I guess male fans of all smelly things labelled Issey Miyake will look to this as their weekend party scent, but I've never really encountered an Issey Miyake fanboy in the wild quite like I have Creed, Dior, Versace, or Gucci lovers, so I don't know if they exist. Based on that logic, I also don't know if this really has a market, because there are just so many better options even at price points lower than Nuit d'Issey, that you'd have to be unusually hard-up for the brand to want something like Nuit d'Issey from them, knowing what else is out there. As if this wasn't already a misguided and mediocre scent using sillage in place of sophistication, they made a parfum edition in 2015 which is even more cloying, qualifying for the "good grief Charlie Brown" reaction from anyone unfortunate enough to come into the H-Bomb mushroom cloud that will likely result from an application to skin. Of course, Issey Miyake also pumped out flankers-of-flankers to this (a move they learned from Calvin Klein or Yves Saint Laurent to be sure), including Nuit d'Issey Austral Expedition (2015) and Nuit d'Issey Blue Astral (2017), proving that the madness just keeps going with this delusional house. Nuit d'Issey gets a solid neutral rating for being effective as a phoned-in "abroxanbomb" club scent in an iconic bottle from the brand, but thoroughly uninteresting and quite unnecessary outside that. If you're looking for something in this vein, I'd only grab Nuit d'Issey if it goes on clearance somewhere or you find it at a discounter, otherwise I'd keep smelling around since department stores are full of options that do what this does with more character and are just more fun to wear, which is what a clubber scent is really all about right? Apparently the perfumers never got that memo from the marketing team.

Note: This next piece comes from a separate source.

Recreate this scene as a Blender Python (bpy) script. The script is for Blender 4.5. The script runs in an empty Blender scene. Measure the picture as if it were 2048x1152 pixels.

20th January, 2019 (last edited: 21st January, 2019)
It's not bad. Totally inoffensive and pleasant smelling. In the same breath it's nothing special. Okay for a present or to wear casually but there are many better options out there even at the reasonable price point.
27th December, 2018
My goodness. I didn't realize I could be so overwhelmed by a cologne.

True story of my first use: I put on three sprays, hearing stories about its strength-those stories didn't do this justice. My senses were assaulted by an extremely unpleasant combination of grapefruit and pepper, both hyper-synthetic. Going to work, my car was so filled with the smell that I had to keep the window open (in Wisconsin in January) halfway, and stand outside for 15 minutes before entering the workplace in fear of being tar and feathered, then tarred again to hold the scent in. It lasted all day-I washed my neck and arms to get rid of it changed shirts and still into the night: I couldn't sleep because after 14-16 hours, the scent was still working on disrupting my sanity. I had nightmares and a hard time sleeping, I finally had to shower in nearly the middle of the night to get it off.

I didn't realize scents could stick around that long. If you are looking for extreme longevity/sillage, I believe you found the king: me personally, with these notes I'll be likely setting sail from this failed experiment as soon as possible.